Microsoft Set To Win Secret Clearance Ahead Of Pentagon Cloud Bid

artificial intelligence

Microsoft is battling Amazon’s AWS for the multi-billion-pound deal, after Google pulled out due to ethical concerns

Microsoft said this week it is set to receive the US government’s top security clearance early next year, as it prepares to bid for a Pentagon cloud contract worth up to $10 billion (£7.7bn).

The announcement follows on from the company’s announcement last October that it was developing a cloud service to handle secret government data, called Azure Government Secret.

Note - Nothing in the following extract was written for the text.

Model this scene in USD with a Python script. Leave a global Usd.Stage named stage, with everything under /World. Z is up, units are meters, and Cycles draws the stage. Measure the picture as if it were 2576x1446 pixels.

It is battling Amazon’s AWS for the Joint Enterprise Defense Infrastructure (Jedi) cloud deal, which could last up to 10 years, after Google said earlier this week that it was pulling out of bidding.

The bidding is set to begin on Friday.

Google drops out

Google dropped out shortly after it was reported that the company had decided not to disclose a data breach involving users of its Google+ social network earlier this year. The company also said it would shutter the little-used service.

In 2016 Microsoft said its Azure Government cloud service ahd been authorised by the Defense Information Systems Agency to handle data with the Information Impact Level 5 (IL-5) clearance level.

Azure Government Secret, announced in October 2017, is planned to take this offering to the next level with IL-6 clearance, the highest level reserved for data such as national security information.

Microsoft said it is now poised to receive the authorisation in the first quarter of next year, bringing it up to par with Amazon’s AWS, currently the only cloud service with IL-6 clearance.

AWS won a $600m deal for the CIA in 2013, one of the reasons it’s seen as the most likely candidate for the Jedi deal, but Microsoft has turned its Azure into a broadly competitive alternative to AWS, in the enterprise and government fields alike.

Other competitors include Oracle and IBM.

AI principles

Google said it would pull out of the bidding in part because the deal could go against principles it published in June, following staff protests against the company’s involvement in developing artificial intelligence for military drones.

“While we are working to support the US government with our cloud in many areas, we are not bidding on the Jedi contract because first, we couldn’t be assured that it would align with our AI principles, and second, we determined that there were portions of the contract that were out of scope with our current government certifications,” Google said in a statement.

Google is currently certified to handle “moderate” secret government data, but not more sensitive material.